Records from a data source
··········

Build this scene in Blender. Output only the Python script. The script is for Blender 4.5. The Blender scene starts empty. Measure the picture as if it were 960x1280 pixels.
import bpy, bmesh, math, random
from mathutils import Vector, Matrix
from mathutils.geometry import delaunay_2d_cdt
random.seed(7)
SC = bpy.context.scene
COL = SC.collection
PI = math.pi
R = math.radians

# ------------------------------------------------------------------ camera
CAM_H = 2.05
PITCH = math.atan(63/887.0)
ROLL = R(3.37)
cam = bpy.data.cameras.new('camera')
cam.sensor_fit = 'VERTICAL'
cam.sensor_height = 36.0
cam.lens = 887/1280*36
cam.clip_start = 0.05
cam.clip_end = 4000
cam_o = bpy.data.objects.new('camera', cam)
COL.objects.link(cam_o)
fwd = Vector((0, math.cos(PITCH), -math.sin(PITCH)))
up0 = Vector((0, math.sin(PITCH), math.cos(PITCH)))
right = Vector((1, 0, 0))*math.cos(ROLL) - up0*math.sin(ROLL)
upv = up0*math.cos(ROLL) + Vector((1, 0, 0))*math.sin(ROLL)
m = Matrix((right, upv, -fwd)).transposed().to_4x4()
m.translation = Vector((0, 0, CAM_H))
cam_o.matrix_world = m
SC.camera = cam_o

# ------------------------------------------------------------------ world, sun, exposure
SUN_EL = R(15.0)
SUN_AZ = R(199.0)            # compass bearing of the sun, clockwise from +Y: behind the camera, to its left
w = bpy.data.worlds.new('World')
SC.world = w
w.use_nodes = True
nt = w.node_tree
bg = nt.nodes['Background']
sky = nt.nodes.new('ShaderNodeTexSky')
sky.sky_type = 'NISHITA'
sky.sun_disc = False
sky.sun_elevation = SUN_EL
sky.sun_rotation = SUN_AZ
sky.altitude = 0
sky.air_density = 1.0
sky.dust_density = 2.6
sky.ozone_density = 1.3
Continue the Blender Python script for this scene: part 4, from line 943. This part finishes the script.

··········

Stated exercise – Extract all the entries word for word.

Written solution –
Build this scene in Blender. Output only the Python script. The script is for Blender 4.5. The Blender scene starts empty. Measure the picture as if it were 960x1280 pixels.
import bpy, bmesh, math, random
from mathutils import Vector, Matrix
from mathutils.geometry import delaunay_2d_cdt
random.seed(7)
SC = bpy.context.scene
COL = SC.collection
PI = math.pi
R = math.radians

# ------------------------------------------------------------------ camera
CAM_H = 2.05
PITCH = math.atan(63/887.0)
ROLL = R(3.37)
cam = bpy.data.cameras.new('camera')
cam.sensor_fit = 'VERTICAL'
cam.sensor_height = 36.0
cam.lens = 887/1280*36
cam.clip_start = 0.05
cam.clip_end = 4000
cam_o = bpy.data.objects.new('camera', cam)
COL.objects.link(cam_o)
fwd = Vector((0, math.cos(PITCH), -math.sin(PITCH)))
up0 = Vector((0, math.sin(PITCH), math.cos(PITCH)))
right = Vector((1, 0, 0))*math.cos(ROLL) - up0*math.sin(ROLL)
upv = up0*math.cos(ROLL) + Vector((1, 0, 0))*math.sin(ROLL)
m = Matrix((right, upv, -fwd)).transposed().to_4x4()
m.translation = Vector((0, 0, CAM_H))
cam_o.matrix_world = m
SC.camera = cam_o

# ------------------------------------------------------------------ world, sun, exposure
SUN_EL = R(15.0)
SUN_AZ = R(199.0)            # compass bearing of the sun, clockwise from +Y: behind the camera, to its left
w = bpy.data.worlds.new('World')
SC.world = w
w.use_nodes = True
nt = w.node_tree
bg = nt.nodes['Background']
sky = nt.nodes.new('ShaderNodeTexSky')
sky.sky_type = 'NISHITA'
sky.sun_disc = False
sky.sun_elevation = SUN_EL
sky.sun_rotation = SUN_AZ
sky.altitude = 0
sky.air_density = 1.0
sky.dust_density = 2.6
sky.ozone_density = 1.3
Continue the Blender Python script for this scene: part 4, from line 943. This part finishes the script.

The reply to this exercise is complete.